At the press conference, which will take place at the Holy See Press Office on Thursday, September 19, at 11:30 AM Rome time, Cardinal Víctor Manuel Fernández, Prefect of the Dicastery for the Doctrine of the Faith, Msgr. Armando Matteo, Secretary of the Doctrinal Section of the same Dicastery, and Andrea Tornielli, Editorial Director of the Dicastery for Communication, will address the question of the authenticity of the apparitions and status of the pilgrimage site.
The press conference will be livestreamed on the Vatican News YouTube channel at Vatican News – YouTube.
Following a negative judgment of the local bishop on the question of whether the alleged apparitions were authentic or of supernatural origin, in 1991, the bishops of Yugoslavia published a joint negative judgment titled the “Zara Declaration.” Based on ecclesiastical investigations, they declared that it was not possible to affirm that the apparitions were supernatural phenomena.
Then, in 2010, Pope Benedict XVI established the International Commission of Inquiry within the then-Congregation for the Doctrine of the Faith (CDF) to investigate the matter in the name of the Holy See regarding whether the alleged apparitions had a “supernatural nature or not.”
The Vatican’s extensive investigation concluded in 2014 and included a review of all documentation available as well as interviews with the alleged “visionaries.”
In 2017, during an in-flight press conference after visiting Fatima on May 13, after reminding journalists that private apparitions and revelations were “not part of the Church’s public ordinary Magisterium” Pope Francis distinguished three aspects to Medjugorje.
“Regarding the first apparitions, when [the ‘visionaries’] were children, the report more or less says that further investigation is needed. About the presumed current apparitions, the report has its doubts,” he noted. “Thirdly, the core of the Ruini report: the spiritual fact, the pastoral fact, people who go there and convert, people who encounter God, who change their lives. For this, there is no magic wand, and this spiritual-pastoral fact cannot be denied,” he said.
In 2019, Archbishop Henryk Hoser and the Apostolic Nuncio to Bosnia and Herzegovina, Archbishop Luigi Pezzuto, announced that Pope Francis had authorized dioceses and parishes to organize official pilgrimages to Medjugorje. The then-CDF had previously only allowed private pilgrimages due to the questions on the authenticity of the apparitions and the negative judgment of the bishops of Yugoslavia.

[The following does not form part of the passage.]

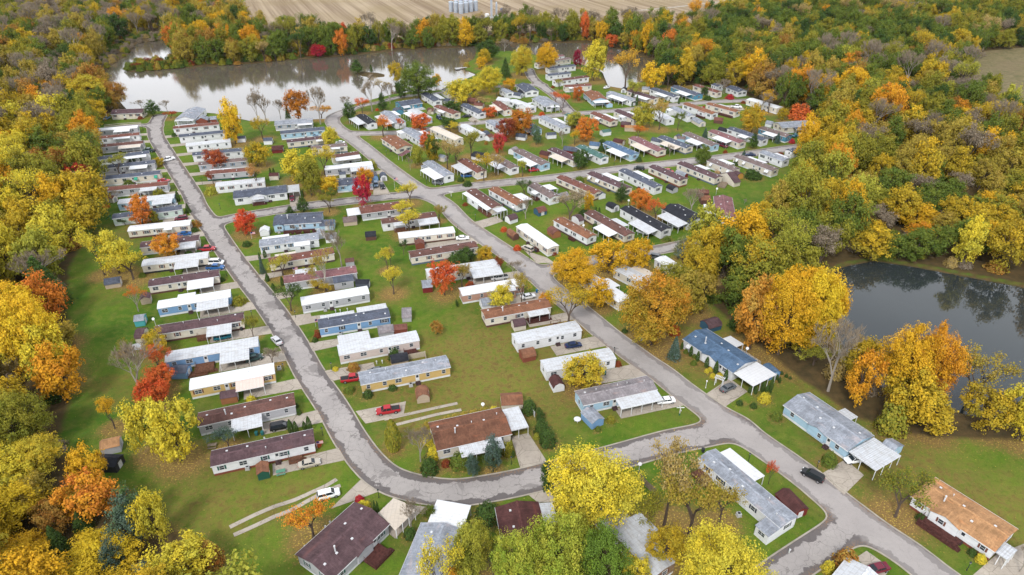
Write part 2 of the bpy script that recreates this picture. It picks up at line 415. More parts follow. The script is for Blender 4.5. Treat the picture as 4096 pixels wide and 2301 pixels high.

However, the Vatican also cautioned at the time that dioceses and parishes should “avoid that these pilgrimages are interpreted as an authentication of the known events, which still require examination by the Church. Therefore, it is to be avoided that such pilgrimages create confusion or ambiguity from a doctrinal point of view. This also applies to pastors of any rank who intend to go to Medjugorje and celebrate or concelebrate there in a solemn manner.”